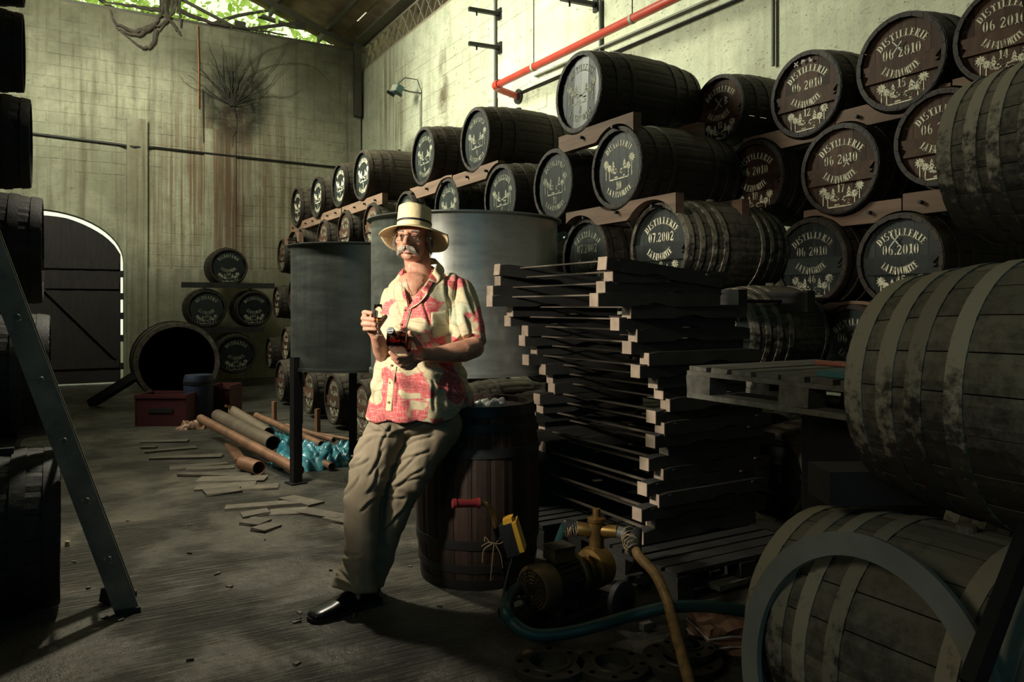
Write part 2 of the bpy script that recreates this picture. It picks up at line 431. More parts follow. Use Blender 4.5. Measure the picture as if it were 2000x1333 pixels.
def shirt_mat():
    s = NT('printed cotton of pink patches and cream leaves')
    v = s.coord('Object', (1, .5, 1)); v0 = s.node('ShaderNodeTexCoord').outputs['Object']
    patch = s.noise(v, 7.5, 1.5, .5, .25)
    weave = s.noise(s.coord('Object', (6, 6, 60)), 4, 3); weave2 = s.noise(s.coord('Object', (60, 60, 6)), 4, 3)
    wv = s.math('MAXIMUM', weave, weave2)
    pink = s.ramp(wv, [(.5, (.54, .085, .10)), (.72, (.68, .38, .30))])
    ln = s.noise(v, 16, 1, .5, 1.5)
    line = s.ramp(s.math('ABSOLUTE', s.math('SUBTRACT', ln, .5)), [(0, 1), (.010, .7), (.018, 0)])
    vo = s.node('ShaderNodeTexVoronoi', feature='DISTANCE_TO_EDGE'); vo.inputs['Scale'].default_value = 11; s.ln(v, vo.inputs['Vector'])
    edge = s.ramp(vo.outputs['Distance'], [(0, 1), (.018, .8), (.03, 0)])
    vc = s.node('ShaderNodeTexVoronoi'); vc.inputs['Scale'].default_value = 11; s.ln(v, vc.inputs['Vector'])
    sepc = s.node('ShaderNodeSeparateColor'); s.ln(vc.outputs['Color'], sepc.inputs[0])
    cream = s.ramp(sepc.outputs[0], [(0, (.56, .49, .31)), (.5, (.60, .51, .33)), (.55, (.47, .49, .34)), (1, (.58, .46, .28))])
    cream = s.mix(s.math('MULTIPLY', line, .45), cream, (.30, .24, .13))
    cream = s.mix(s.math('MULTIPLY', edge, .55), cream, (.30, .24, .13))
    isp = s.math('ADD', patch, s.math('MULTIPLY', s.math('SUBTRACT', sepc.outputs[1], .5), .16))
    c = s.mix(s.ramp(isp, [(.535, 0), (.555, 1)]), cream, pink)
    s.col(c); s.set(.8, 0, .2); s.bump(s.noise(v0, 160, 2), .12, .002); return s.m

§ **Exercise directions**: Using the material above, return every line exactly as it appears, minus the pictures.

§ **Result of this task**:
Write part 2 of the bpy script that recreates this picture. It picks up at line 431. More parts follow. Use Blender 4.5. Measure the picture as if it were 2000x1333 pixels.
def shirt_mat():
    s = NT('printed cotton of pink patches and cream leaves')
    v = s.coord('Object', (1, .5, 1)); v0 = s.node('ShaderNodeTexCoord').outputs['Object']
    patch = s.noise(v, 7.5, 1.5, .5, .25)
    weave = s.noise(s.coord('Object', (6, 6, 60)), 4, 3); weave2 = s.noise(s.coord('Object', (60, 60, 6)), 4, 3)
    wv = s.math('MAXIMUM', weave, weave2)
    pink = s.ramp(wv, [(.5, (.54, .085, .10)), (.72, (.68, .38, .30))])
    ln = s.noise(v, 16, 1, .5, 1.5)
    line = s.ramp(s.math('ABSOLUTE', s.math('SUBTRACT', ln, .5)), [(0, 1), (.010, .7), (.018, 0)])
    vo = s.node('ShaderNodeTexVoronoi', feature='DISTANCE_TO_EDGE'); vo.inputs['Scale'].default_value = 11; s.ln(v, vo.inputs['Vector'])
    edge = s.ramp(vo.outputs['Distance'], [(0, 1), (.018, .8), (.03, 0)])
    vc = s.node('ShaderNodeTexVoronoi'); vc.inputs['Scale'].default_value = 11; s.ln(v, vc.inputs['Vector'])
    sepc = s.node('ShaderNodeSeparateColor'); s.ln(vc.outputs['Color'], sepc.inputs[0])
    cream = s.ramp(sepc.outputs[0], [(0, (.56, .49, .31)), (.5, (.60, .51, .33)), (.55, (.47, .49, .34)), (1, (.58, .46, .28))])
    cream = s.mix(s.math('MULTIPLY', line, .45), cream, (.30, .24, .13))
    cream = s.mix(s.math('MULTIPLY', edge, .55), cream, (.30, .24, .13))
    isp = s.math('ADD', patch, s.math('MULTIPLY', s.math('SUBTRACT', sepc.outputs[1], .5), .16))
    c = s.mix(s.ramp(isp, [(.535, 0), (.555, 1)]), cream, pink)
    s.col(c); s.set(.8, 0, .2); s.bump(s.noise(v0, 160, 2), .12, .002); return s.m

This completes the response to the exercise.